Making sense of your JSON


Many time during my work, I see people struggling to read minified JSON or single line of JSON (of 800 chars...).

Usually we read better an indented text rather than single line, for example - which one is easier to read:

{"first":"foo","last":"bar","middle":"nothing","age":15,"address":{"address1":"address of someone","address2":"who doesn't want you to read this","city":"nowhere","country":"somewhere"},"agree":true}

Or this:

{
  "first": "foo",
  "last": "bar",
  "middle": "nothing",
  "age": 15,
  "address": {
    "address1": "address of someone",
    "address2": "who doesn't want you to read this",
    "city": "nowhere",
    "country": "somewhere"
  },
  "agree": true
}

hope you chose the second option <Hint/>

Several options you have to format:



  • Using terminal - use JQ

  • Using online tool - use JsonFormatter (when using online tool, make sure you don't expose personal info!)

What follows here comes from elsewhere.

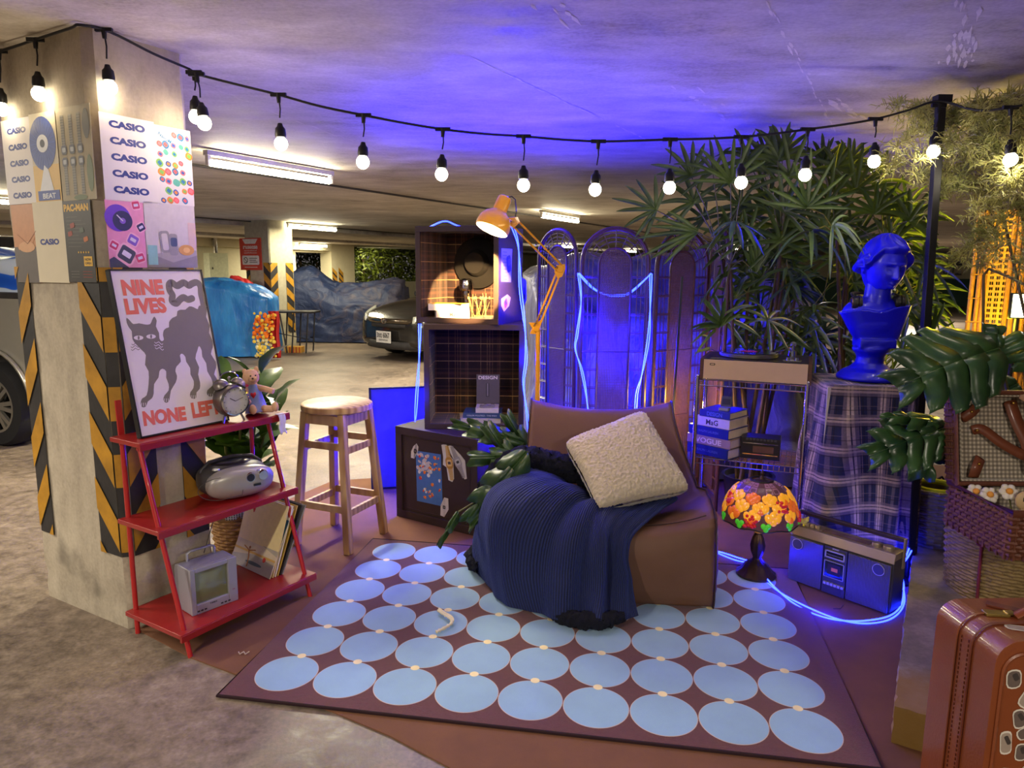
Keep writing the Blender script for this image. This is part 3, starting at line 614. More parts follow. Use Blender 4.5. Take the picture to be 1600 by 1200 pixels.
# ---- silver portable CD radio
lc, lr = onshelf(.40, .225, .476, 0)
t = thing('portable_radio', 'oval silver portable CD radio with two round dials on the middle board', 'radio', lc, la - .28)
def sell(x, y, z, e): return V((x, y, z))
def sq(v, e): return math.copysign(abs(v) ** e, v)
def se(c, r, e1, e2, nu=32, nv=20):
    def f(d, p): 
        t_ = math.acos(max(-1, min(1, d.z))); a = math.atan2(d.y, d.x)
        return V((r[0] * sq(math.sin(t_), e1) * sq(math.cos(a), e2), r[1] * sq(math.sin(t_), e1) * sq(math.sin(a), e2), r[2] * sq(math.cos(t_), e1)))
    return dict(c=c, r=r, nu=nu, nv=nv, fn=f)
m_sil = mat('silver_plastic', (172, 168, 164), .35, .35, var=.04, coat=.2); m_dgr = mat('dark_grey_plastic', (66, 64, 66), .45, var=.08)
b = MB(); b.ell(**se((0, .03, .072), (.142, .11, .071), .75, .8)); b.ob('shell', m_dgr, t)
RF = M.Rotation(.18, 3, 'X')
b = MB(); b.ell((0, -.055, .071), (.134, .036, .060), 36, 18, R=RF, fn=lambda d, p: V((.140 * sq(d.x, .8), .046 * sq(d.y, .8), .066 * sq(d.z, .8)))); b.ob('front_panel', m_sil, t)
b = MB(); b.lathe([(.0, 0), (.027, 0), (.031, -.004)], 24, c=(.062, -.096, .088), R=RX @ M.Rotation(0, 3, 'Z'), cap=False)
for x in (.026, .080):
    b.lathe([(.0, .012), (.019, .012), (.023, .004), (.024, -.012)], 24, c=(x, -.091, .092), R=RX, cap=False)
b.ob('dial_knobs', m_chr, t)
b = MB(); b.lathe([(0, .0125), (.016, .0125)], 20, c=(.026, -.0915, .092), R=RX, cap=False); b.box((.052, -.101, .058), (.03, .006, .009)); b.ob('display', mat('black_gloss', (14, 14, 18), .15, coat=.5), t)
b = MB(); b.tube([(-.095 + .085 * math.cos(a), -.100 + .018 * abs(math.cos(a)), .068 + .046 * math.sin(a)) for a in [PI / 2 + PI * i / 14 for i in range(15)]] + [(-.01, -.094, .024), (-.006, -.096, .05), (-.012, -.094, .1)], .0012, 5); b.ob('panel_seam', m_dgr, t)
b = MB(); b.ell((0, .04, .135), (.085, .075, .016), 28, 8); b.ob('disc_lid', mat('black_lid', (30, 30, 34), .3, coat=.4), t)
b = MB(); b.tube([(-.13, .03, .075), (-.125, .035, .12), (-.09, .04, .148), (0, .045, .158), (.09, .04, .148), (.125, .035, .12), (.13, .03, .075)], .008, 8); b.ob('carry_handle', m_dgr, t)
b = MB(); b.lathe([(.0, .006), (.014, .005), (.016, 0), (0, 0)], 20, c=(-.085, -.025, .128), cap=False); b.ob('volume_knob', m_sil, t)
# ---- small television
lc, lr = onshelf(.185, .175, .101, 0)
t = thing('portable_television', 'small silver television with green-grey screen and carry handle on the lowest board', 'television', lc, la - .14)
m_tv = mat('tv_silver', (158, 156, 168), .38, .3, var=.04); w, h, d = .19, .185, .17
b = MB(); prof = [(-d / 2, 1.0, 0, h), (.0, 1.0, .0, h), (d / 2 - .03, .86, .012, h - .02), (d / 2 + .03, .6, .03, h - .06)]
for i in range(3):
    (ya, sa, za, zb_), (yb, sb, zc_, zd) = prof[i], prof[i + 1]
    b.add([(-w / 2 * sa, ya, za), (w / 2 * sa, ya, za), (w / 2 * sa, ya, zb_), (-w / 2 * sa, ya, zb_), (-w / 2 * sb, yb, zc_), (w / 2 * sb, yb, zc_), (w / 2 * sb, yb, zd), (-w / 2 * sb, yb, zd)], [(0, 1, 5, 4), (1, 2, 6, 5), (2, 3, 7, 6), (3, 0, 4, 7)] + ([(0, 3, 2, 1)] if i == 0 else []) + ([(4, 5, 6, 7)] if i == 2 else []))
b.ob('cabinet', m_tv, t, bev=.005)
b = MB(); y = -d / 2 - .006
for (x0, x1, z0, z1) in ((-w / 2, -w / 2 + .02, .0, h), (w / 2 - .038, w / 2, 0, h), (-w / 2 + .02, w / 2 - .038, h - .018, h), (-w / 2 + .02, w / 2 - .038, 0, .04)): b.box(((x0 + x1) / 2, y, (z0 + z1) / 2), (x1 - x0, .016, z1 - z0))
b.ob('front_bezel', m_tv, t, bev=.003)
b = MB(); b.grid(lambda u, v: (-w / 2 + .018 + (w - .054) * u, -d / 2 - .003 - .007 * (1 - (2 * u - 1) ** 2) * (1 - (2 * v - 1) ** 2), .038 + (h - .054) * v), 12, 10); b.ob('screen', mat('crt_glass', (112, 116, 84), .08, var=.05, coat=1), t)
b = MB(); p = PR(b, (-w / 2, y - .0085, 0), (1, 0, 0), (0, 0, 1)); p.text('TIMES', .07, .026, .03, .006, 0, 1, .03)
for i, x in enumerate((.02, .034, .048, .115, .13, .145)): p.rect(x, .010, x + .010, .016, 0, 1)
p.text('TV', w - .025, .05, .012, .006, 1, 1, .03); b.ob('button_markings', [ink(40, 40, 50), ink(150, 40, 90)], t)
b = MB(); b.tube([(-.055, 0, h - .003), (-.055, 0, h + .03), (-.04, 0, h + .036), (.04, 0, h + .036), (.055, 0, h + .03), (.055, 0, h - .003)], .007, 8, flat=.7); b.ob('carry_handle', m_tv, t)
b = MB(); b.tube([(.05, .075, h - .02), (.11, .095, h + .10)], .0022, 6); b.ob('aerial', m_chr, t)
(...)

Needless to say, you should try and search using your eyes, if you can simply search using a tool!

Hope this helped you
Making sense of your JSON Making sense of your JSON Reviewed by Ran Davidovitz on 2:14 PM Rating: 5

4 comments:

Anton S said...

Notepadd++ has Plugin “JSON Viewer”. This plugin has ability to format all text to Json format or only selected string.
Should be useful for WIndows users.

Anton S said...

Notepadd++ has Plugin “JSON Viewer”. This plugin has ability to format all text to Json format or only selected string.
Should be useful information for Windows users.

Ran Davidovitz said...

Anton, Thanks!

Yaron said...

A GNU approach to this issue:
grep -Eo '"[^"]*" *(: *([0-9]*|"[^"]*")[^{}\["]*|,)?|[^"\]\[\}\{]*|\{|\},?|\[|\],?|[0-9 ]*,?' | awk '{if ($0 ~ /^[}\]]/ ) offset-=4; printf "%*c%s\n", offset, " ", $0; if ($0 ~ /^[{\[]/) offset+=4}'

Ran suggested adding it as an alias in .bashrc for easier access.